1. An abnormality detecting device for a current sensor detecting whether the current sensor provided in an inverter which supplies electric power to a motor driving a compressor is abnormal, the abnormality detecting device for the current sensor comprising:

a phase current detecting unit which detects a phase current of the motor based on an output signal of the current sensor;

an estimation unit which estimates the phase current based on at least one of a discharge pressure and a suction pressure of the compressor and a rotational speed of the motor; and

an abnormality detecting unit which compares a detected value of the phase current detected by the phase current detecting unit with an estimated value of the phase current estimated by the estimation unit, and then detects whether the current sensor is abnormal based on a result of the comparison.

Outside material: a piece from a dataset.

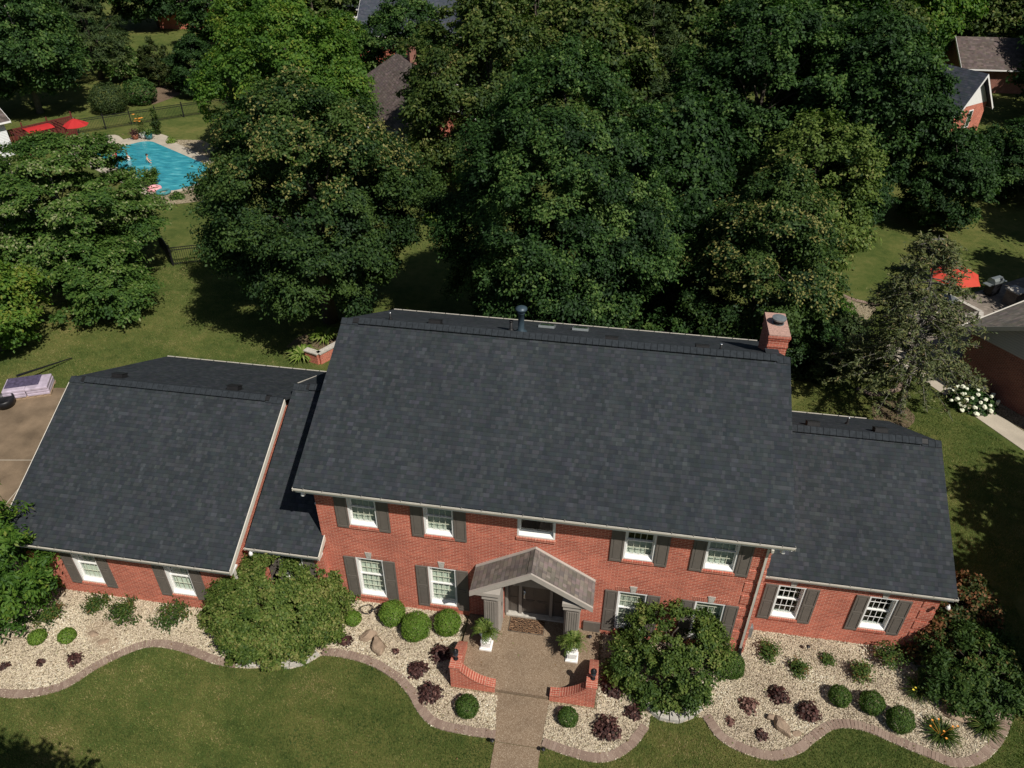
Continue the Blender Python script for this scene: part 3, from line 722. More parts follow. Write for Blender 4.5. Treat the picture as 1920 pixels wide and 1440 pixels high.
# ---- entrance: alcove, door, portico
b = MB()
b.box(6.06, 6.16, 0.20, 0.42, 0.16, 2.62); b.box(8.04, 8.14, 0.20, 0.42, 0.16, 2.62); b.box(6.16, 8.04, 0.20, 0.42, 2.30, 2.62)
b.box(6.52, 6.62, 0.215, 0.42, 0.2, 2.3); b.box(7.56, 7.66, 0.215, 0.42, 0.2, 2.3)
DF = part(b, "door_frame", M['taupe'])
b = MB(); b.box(6.62, 7.56, 0.29, 0.34, 0.22, 2.30)
for (a, c) in ((6.72, 7.05), (7.13, 7.46)):
    for (zz0, zz1) in ((0.36, 0.92), (1.06, 1.75), (1.85, 2.16)):
        b.box(a, c, 0.275, 0.29, zz0, zz1); b.box(a + 0.05, c - 0.05, 0.265, 0.275, zz0 + 0.05, zz1 - 0.05)
DR = part(b, "front_door", M['door'])
b = MB(); b.tube([(6.70, 0.275, 1.0), (6.70, 0.215, 1.04), (6.70, 0.205, 1.16), (6.70, 0.225, 1.26), (6.70, 0.275, 1.28)], 0.014, 8); b.box(6.665, 6.735, 0.268, 0.288, 0.96, 1.32)
b.lathe([(0.02, 0), (0.034, 0.012), (0.034, 0.03), (0.01, 0.045)], (6.70, 0.25, 1.36), 10); part(b, "handle", M['chrome'], DR, True)
for a, c in ((6.17, 6.51), (7.67, 8.03)):
    b = MB(); b.box(a, c, 0.30, 0.34, 0.22, 2.30)
    for zz0, zz1 in ((0.30, 0.98), (1.08, 2.2)): b.box(a + 0.05, c - 0.05, 0.285, 0.30, zz0, zz1)
    part(b, "side_panel", M['door'], DF)
b = MB(); b.box(6.10, 8.10, 0.12, 0.40, 0.151, 0.215); part(b, "threshold", M['stone'], DF)

PORT = None
zr, ze, xl, xr, xm, yp = 3.85, 2.66, 5.14, 9.0, 7.07, -1.12
b = MB()
for xe, sgn in ((xl, -1), (xr, 1)):
    # front rake board and back rake board, following the slope
    for ya, yb2, dz in ((yp, yp + 0.06, 0.035), (-0.10, -0.012, 0.05)):
        p = [(xm, ya, zr + dz), (xe, ya, ze + dz), (xe, ya, ze - 0.17), (xm, ya, zr - 0.19)]
        b.prism(p, (0, yb2 - ya, 0))
    # short cornice return and frieze beam on the column
    b.box(min(xe + sgn * 0.0, xe - sgn * 0.95), max(xe, xe - sgn * 0.95), yp + 0.08, -0.55, ze - 0.17, ze - 0.03)
    b.box(min(xe - sgn * 0.36, xe - sgn * 0.92), max(xe - sgn * 0.36, xe - sgn * 0.92), yp + 0.16, -0.02, ze - 0.42, ze - 0.172)
b.box(5.98, 8.14, -0.10, 0.0, 2.62, 2.8)
PORT = part(b, "portico", M['taupe_l'])
b = MB()
for xe in (xl, xr):
    p = [(xm, yp + 0.062, zr + 0.02), (xe, yp + 0.062, ze + 0.02), (xe, yp + 0.062, ze - 0.05), (xm, yp + 0.062, zr - 0.06)]
    b.prism(p, (0, 1.12 - 0.062 - 0.11, 0))
part(b, "roof", M['porch_roof'], PORT)
b = MB()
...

2. An abnormality detecting device for a current sensor detecting whether a current sensor provided in an inverter which supplies electric power to a motor is abnormal, the abnormality detecting device for the current sensor comprising:

a phase current detecting unit which detects a phase current of the motor based on an output signal of the current sensor;

an estimation unit which estimates the phase current based on an output signal of a first temperature sensor provided in a switching element of the inverter or in the vicinity of the switching element; and

an abnormality detecting unit which compares a detected value of the phase current detected by the phase current detecting unit with an estimated value of the phase current estimated by the estimation unit, and then detects whether the current sensor is abnormal based on a result of the comparison.

3. An abnormality detecting device for a current sensor detecting whether a current sensor provided in an inverter which supplies electric power to a motor is abnormal, the abnormality detecting device for the current sensor comprising:

an estimation unit which estimates a phase current of the motor based on an output signal of a first temperature sensor provided in a switching element of the inverter or in the vicinity of the switching element; and

a detecting unit which detects whether the current sensor is abnormal based on an estimated value of the phase current estimated by the estimation unit and a temperature relating to the current sensor detected based on an output signal of a second temperature sensor provided in the current sensor or in the vicinity of the current sensor.

4. An abnormality detecting device for a current sensor detecting whether a current sensor provided in an inverter which supplies electric power to a motor is abnormal, the abnormality detecting device for the current sensor comprising:

a detecting unit which detects whether the current sensor is abnormal based on a temperature relating to the current sensor detected based on an output signal of a temperature sensor provided in the current sensor or in the vicinity of the current sensor in a state in which energization to the motor is held in a predetermined pattern before the motor is rotationally driven.